When plumbers sell insurance
Digital and digitization in insurance are terms that have been increasingly used in the insurance industry over the past decade and not only by insurers but also by consultants, IT vendors and research firms. I have already provided my high level definition of digital and digitization in this blog.
While attending RGI's Next event, where an innovation for the connected home was presented, I reflected on the visibility of the relationship between the insurer and the end-consumer. Many innovation and digital gurus claim that with digitization insurance will become invisible. At the first sight, it sounds like an interesting idea and of course it would be logical to believe that if there is less or no human intervention then it would be difficult for a consumer to get a physical representation of an insurance product and the company behind it. However, I don’t like the idea of insurers becoming invisible. Insurance is a difficult product to understand for average consumers because it is not something they can touch and feel. In addition, risk is a concept that is highly conceptual especially for young people.

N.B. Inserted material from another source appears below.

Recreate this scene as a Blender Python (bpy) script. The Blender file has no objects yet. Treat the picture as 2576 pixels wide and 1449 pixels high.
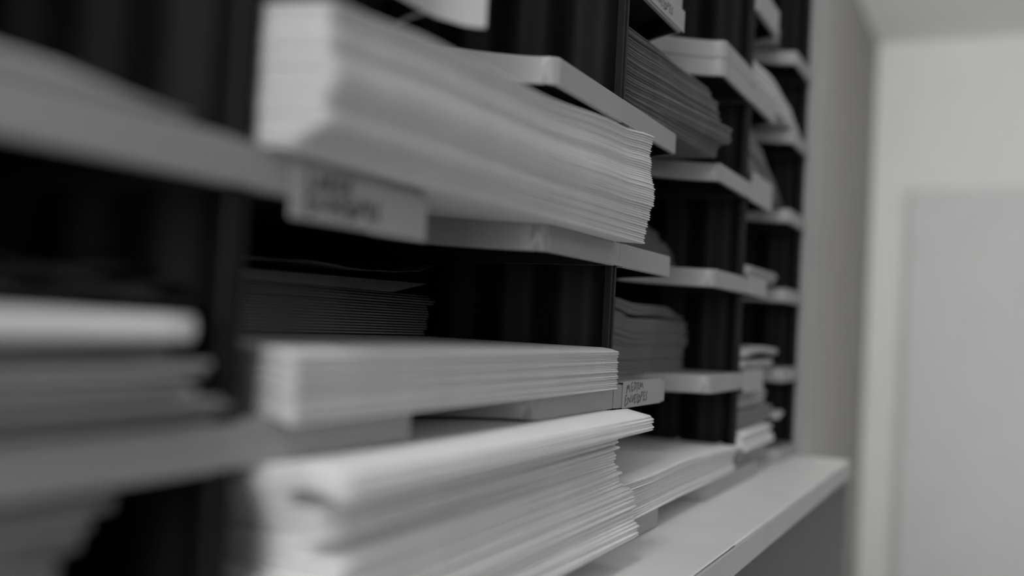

Many consumers, who buy insurance for the first time, do so because it is compulsory and in general they don’t try to analyse the details of the product, which is nothing more than a list of benefits, terms and conditions that are painful to read and difficult to understand. I think digitization represents a great opportunity insurers have to seize to better productize insurance products. Making insurance invisible does not properly address the consumers’ needs and expectations I think. In our open world where information is so easily accessible and transferrable and where transparency is important, insurers need to make insurance more palpable and digitization is a great opportunity to democratize the knowledge of insurance and risk among the public. Let’s take the example of home insurance. What if home insurance is sold on top of a box (an Apple TV style one) that controls various sensors that monitor home parameters including thermostats, smoke detector, video surveillance and water usage? The insured would be able to regularly check these sensors via a smartphone app and be informed quickly about abnormal events. With this box, the insurer would add home insurance at a preferred price (maybe included with the box warranty). The connected home model is an interesting example demonstrating that digital transformation can contribute to making insurance products more palpable and risk easier to understand and to monitor from a customer point of view. So when will we see plumbers and electricians sell home insurance!